3. In questa nuova prospettiva si rivela il senso che ormai è connesso con il lavoro umano e Con la liturgia. Sull'esempio di Cristo il nuovo popolo è già penetrato con la speranza nella terra di riposo che gli era destinata. Ciò comporta una trasformazione della sua attività terrena. Esso deve ancora « dominare la terra », corre ancora il rischio di impantanarsi nella felicità che essa gli procura (Lc 12, 16-34); ma, con gli occhi fissi su Cristo salito al cielo, deve ormai « pensare alle Cose dell'alto, non a quelle della terra » (Col 3, 2); non per disprezzo, ma per « usarne Come se non ne usasse » (1 Cor 7, 31). Lo sguardo celeste del credente non nega, ma porta a compimento la terra dandole il suo vero senso. Di fatto la preghiera liturgica dà una voce alla terra, a tutto ciò che essa contiene, a ciò che essa permette di produrre Con il lavoro. Con ciò l'uomo solleva in qualche modo la terra e la fa salire a Dio- Infatti il nuovo popolo non ha perduto le sue radici terrene; tutto al Contrario « regna sulla terra » (Apoc 5, 10), e finché compie quaggiù il suo pellegrinaggio, non può rimanere sordo al « gemito » della creazione materiale che attende anch'essa la salvezza (Rom 8, 22).
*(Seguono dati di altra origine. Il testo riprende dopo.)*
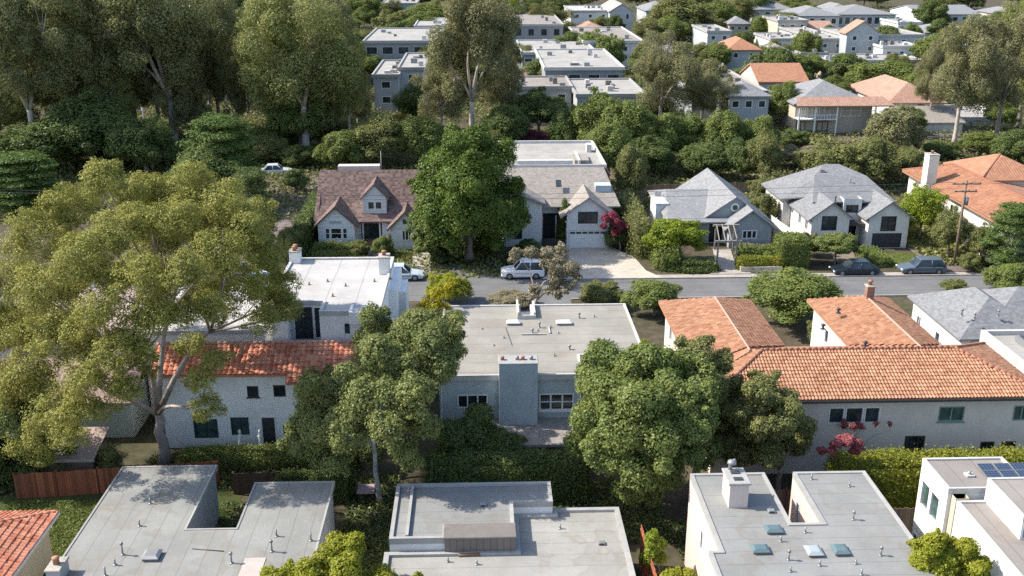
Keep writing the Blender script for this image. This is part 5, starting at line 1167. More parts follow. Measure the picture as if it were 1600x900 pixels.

III. LA TERRA NELLA SPERANZA CRISTIANA

Di fatto la terra è associata alla storia del nuovo popolo, come fu coinvolta un tempo nel dramma dell'umanità peccatrice. Anch'essa « attende » « la rivelazione dei figli di Dio... con la speranza d'essere' anch'essa liberata dalla schiavitù della Corruzione per entrare nella libertà della gloria dei figli di Dio » (Rom 8, 19 ss). Solidale con l'uomo fin dalle origini, essa rimane tale fino al termine; al pari di esso è oggetto di redenzione, quantunque in modo misterioso. Infatti la terra, nel suo stato attuale, « passerà » (Mt 24, 35 par.), « sarà consumata con le opere che racchiude » (2 Píet 3, 10). Ma per essere sostituita dalla « nuova terra » (Apoc 21, 1) « Che noi aspettiamo secondo la promessa di Dio e in cui abiterà la giustizia » (2 Piet 3, 13).